The organisation has been adapting and replicating the international commitments and obligations for the children’s survival, development and protection at the national, regional, and local levels as well as participating in and contributing to the programme and policy interventions as part of the fullest physical, physiological, cognitive, spiritual, social and cultural development of the children.

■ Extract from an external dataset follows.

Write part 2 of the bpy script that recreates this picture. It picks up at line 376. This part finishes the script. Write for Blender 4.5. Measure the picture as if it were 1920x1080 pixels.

The Organization recognizes the fact that the efforts for child development have to be multi-pronged and massive. The excluded and the invisible children face exclusion and a denial of the essential services and basic facilities as well as minimum- needed human rights. IISD’s activities focus on providing inclusion and visibility to the unreached and hard-to-reach groups of children by providing them with equal opportunities.

These activities include;

  • Improved access to quality free and flexible non-formal primary education;
  • Provision for early childhood education and care;
  • Promotion of gender equality and empowerment of the girl child;
  • Reduction in infant and child mortality;
  • Improvement in martial health;
  • Combating HIV/AIDS among the children;
  • Providing minimally-needed healthy residential environment, including safe drinking water and sanitation;
  • Providing nutritional support or supplementary feeding;
  • Strengthening the capacities  of the families and communities  to provide care and  protection for children;
  • Making available the basic social services to all children without discrimination;
  • Protection from violence, abuse, exploitation and discrimination in all its forms and manifestations ;
  • Preventing and prohibiting child labour, particularly the worst forms of child labour;
  • Elimination of trafficking and sexual exploitation;
  • Making the children aware of their rights and encouraging them to express themselves;
  • Imparting vital life skills to the children to look forward to an appropriate and sustainable livelihood as well as to protect themselves from abuse and exploitation;
  •  Working towards the convictions of the perpetrators of crimes against children and elimination of criminalization of the child victims;
  • Bringing an attitudinal change in the families, communities, civil society, government and media on the prejudices and beliefs on the children’s human rights in order to emphasis on the absolute need for creating a world fit for children as the future parents, citizens and development agents of the future;
  • Campaigning for the rejuvenating of the governmental social sector policies and greater budgetary support targeting the excluded and invisible children the most; and
  • Participating in policy efforts at the national and international levels for strengthening children’s rights and protection.

IISD’s programmes of action for the children’s survival, protection and development underline the close linkage and dependence of sustainable human development with/ on child development as well as centrality of the need to eradicate extreme poverty and hunger to attend these overriding goals.